▶ What you should do
Reproduce the lines of the material exactly, excluding every image.

_____

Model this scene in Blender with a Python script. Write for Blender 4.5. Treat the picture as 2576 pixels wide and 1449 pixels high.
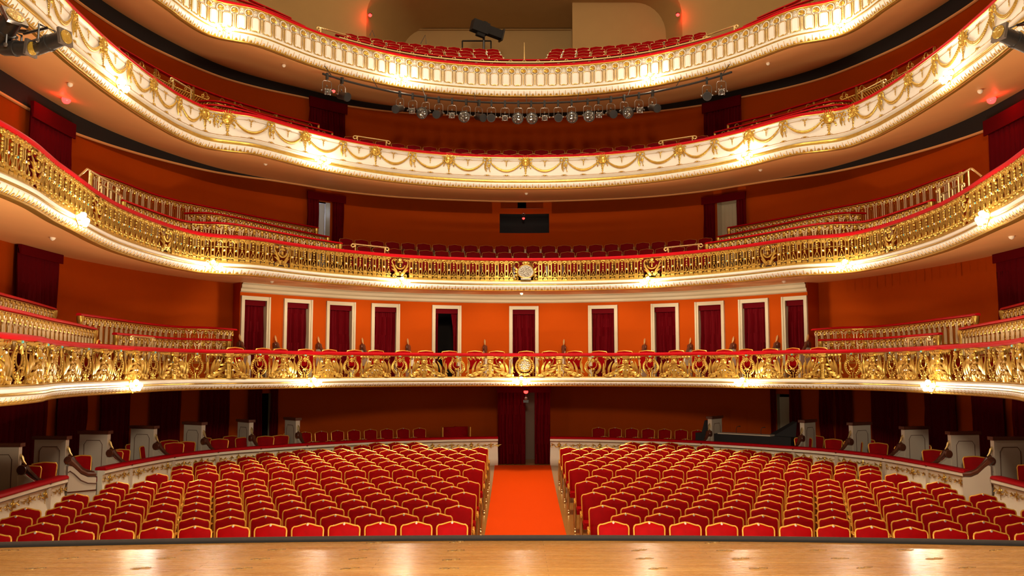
import bpy, math, random
from mathutils import Vector, Matrix
random.seed(7)
PI = math.pi; R = math.radians
for o in list(bpy.data.objects): bpy.data.objects.remove(o)
S = bpy.context.scene; COL = S.collection
# ------------------------------------------------------------------ camera
FPX, HOR, CX, CAMX, CAMZ = 2275.0, 931.0, 1291.0, -0.305, 3.35
PITCH = math.atan((HOR - 724.5) / FPX)
cam = bpy.data.cameras.new('camera'); cam.sensor_width = 36; cam.lens = FPX / 2576 * 36
cam.shift_x = -(CX - 1288) / 2576; cam.clip_end = 200
co = bpy.data.objects.new('camera', cam); COL.objects.link(co)
co.location = (CAMX, 0, CAMZ); co.rotation_euler = (PI / 2 + PITCH, 0, 0); S.camera = co
# ------------------------------------------------------------------ world, exposure, house lights
S.view_settings.view_transform = 'Standard'; S.view_settings.look = 'None'
S.view_settings.gamma = 1; S.view_settings.use_curve_mapping = False
S.view_settings.exposure = 0.08
w = bpy.data.worlds.new('world'); S.world = w; w.use_nodes = True
w.node_tree.nodes['Background'].inputs[0].default_value = (1.0, .55, .25, 1)
w.node_tree.nodes['Background'].inputs[1].default_value = 0.10
def lamp(name, loc, power, color=(1, .72, .42), radius=.1, kind='POINT', rot=None, size=1.0):
    l = bpy.data.lights.new(name, kind); l.energy = power; l.color = color
    if kind == 'AREA': l.shape = 'DISK'; l.size = size
    else: l.shadow_soft_size = radius
    if kind == 'SPOT': l.spot_size = R(75); l.spot_blend = .6
    o = bpy.data.objects.new(name, l); COL.objects.link(o); o.location = loc
    if rot: o.rotation_euler = rot
    return o
WARM = (1, .87, .68)
# the great chandelier that hangs above the frame, and the warm stage wash behind the camera
lamp('chandelier_light', (0, 18.0, 19.2), 1500, (1, .87, .68), 1.3)
lamp('chandelier_down_light', (0, 19.5, 18.6), 7000, (1, .84, .62), .9, 'SPOT', (R(9), 0, 0)).data.spot_size = R(64)
o = lamp('soffit_fill_light', (0, 10.5, .3), 1900, (1, .82, .58), kind='AREA', rot=(R(180 - 2), 0, 0), size=6.5); o.data.shape = 'RECTANGLE'; o.data.size_y = .9  # added fill, unseen below the stage lip, to brighten the soffits
lamp('stage_wash', (0, -1.5, 8.4), 1350, (1, .86, .66), kind='AREA', rot=(R(86), 0, 0), size=1.6)
lamp('stage_down_light', (0, 4.5, 11.5), 3900, (1, .84, .60), 1.0, 'SPOT', (R(-4), 0, 0)).data.spot_size = R(58)
# ------------------------------------------------------------------ pixel/plan helpers (positions are real points)
def ray(px, py):
    u = (px - CX) / FPX; v = (724.5 - py) / FPX
    return Vector((u, math.cos(PITCH) - v * math.sin(PITCH), math.sin(PITCH) + v * math.cos(PITCH)))
def at_z(px, py, z):
    d = ray(px, py); t = (z - CAMZ) / d.z
    return Vector((CAMX + d.x * t, d.y * t, z))
def at_y(px, py, y):
    d = ray(px, py); t = y / d.y
    return Vector((CAMX + d.x * t, y, CAMZ + d.z * t))
def proj(x, y, z):
    z -= CAMZ; x -= CAMX
    d = y * math.cos(PITCH) + z * math.sin(PITCH); v = (-y * math.sin(PITCH) + z * math.cos(PITCH)) / d
    return CX + FPX * x / d, 724.5 - FPX * v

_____

▶ Response to this task
Model this scene in Blender with a Python script. Write for Blender 4.5. Treat the picture as 2576 pixels wide and 1449 pixels high.
import bpy, math, random
from mathutils import Vector, Matrix
random.seed(7)
PI = math.pi; R = math.radians
for o in list(bpy.data.objects): bpy.data.objects.remove(o)
S = bpy.context.scene; COL = S.collection
# ------------------------------------------------------------------ camera
FPX, HOR, CX, CAMX, CAMZ = 2275.0, 931.0, 1291.0, -0.305, 3.35
PITCH = math.atan((HOR - 724.5) / FPX)
cam = bpy.data.cameras.new('camera'); cam.sensor_width = 36; cam.lens = FPX / 2576 * 36
cam.shift_x = -(CX - 1288) / 2576; cam.clip_end = 200
co = bpy.data.objects.new('camera', cam); COL.objects.link(co)
co.location = (CAMX, 0, CAMZ); co.rotation_euler = (PI / 2 + PITCH, 0, 0); S.camera = co
# ------------------------------------------------------------------ world, exposure, house lights
S.view_settings.view_transform = 'Standard'; S.view_settings.look = 'None'
S.view_settings.gamma = 1; S.view_settings.use_curve_mapping = False
S.view_settings.exposure = 0.08
w = bpy.data.worlds.new('world'); S.world = w; w.use_nodes = True
w.node_tree.nodes['Background'].inputs[0].default_value = (1.0, .55, .25, 1)
w.node_tree.nodes['Background'].inputs[1].default_value = 0.10
def lamp(name, loc, power, color=(1, .72, .42), radius=.1, kind='POINT', rot=None, size=1.0):
    l = bpy.data.lights.new(name, kind); l.energy = power; l.color = color
    if kind == 'AREA': l.shape = 'DISK'; l.size = size
    else: l.shadow_soft_size = radius
    if kind == 'SPOT': l.spot_size = R(75); l.spot_blend = .6
    o = bpy.data.objects.new(name, l); COL.objects.link(o); o.location = loc
    if rot: o.rotation_euler = rot
    return o
WARM = (1, .87, .68)
# the great chandelier that hangs above the frame, and the warm stage wash behind the camera
lamp('chandelier_light', (0, 18.0, 19.2), 1500, (1, .87, .68), 1.3)
lamp('chandelier_down_light', (0, 19.5, 18.6), 7000, (1, .84, .62), .9, 'SPOT', (R(9), 0, 0)).data.spot_size = R(64)
o = lamp('soffit_fill_light', (0, 10.5, .3), 1900, (1, .82, .58), kind='AREA', rot=(R(180 - 2), 0, 0), size=6.5); o.data.shape = 'RECTANGLE'; o.data.size_y = .9  # added fill, unseen below the stage lip, to brighten the soffits
lamp('stage_wash', (0, -1.5, 8.4), 1350, (1, .86, .66), kind='AREA', rot=(R(86), 0, 0), size=1.6)
lamp('stage_down_light', (0, 4.5, 11.5), 3900, (1, .84, .60), 1.0, 'SPOT', (R(-4), 0, 0)).data.spot_size = R(58)
# ------------------------------------------------------------------ pixel/plan helpers (positions are real points)
def ray(px, py):
    u = (px - CX) / FPX; v = (724.5 - py) / FPX
    return Vector((u, math.cos(PITCH) - v * math.sin(PITCH), math.sin(PITCH) + v * math.cos(PITCH)))
def at_z(px, py, z):
    d = ray(px, py); t = (z - CAMZ) / d.z
    return Vector((CAMX + d.x * t, d.y * t, z))
def at_y(px, py, y):
    d = ray(px, py); t = y / d.y
    return Vector((CAMX + d.x * t, y, CAMZ + d.z * t))
def proj(x, y, z):
    z -= CAMZ; x -= CAMX
    d = y * math.cos(PITCH) + z * math.sin(PITCH); v = (-y * math.sin(PITCH) + z * math.cos(PITCH)) / d
    return CX + FPX * x / d, 724.5 - FPX * v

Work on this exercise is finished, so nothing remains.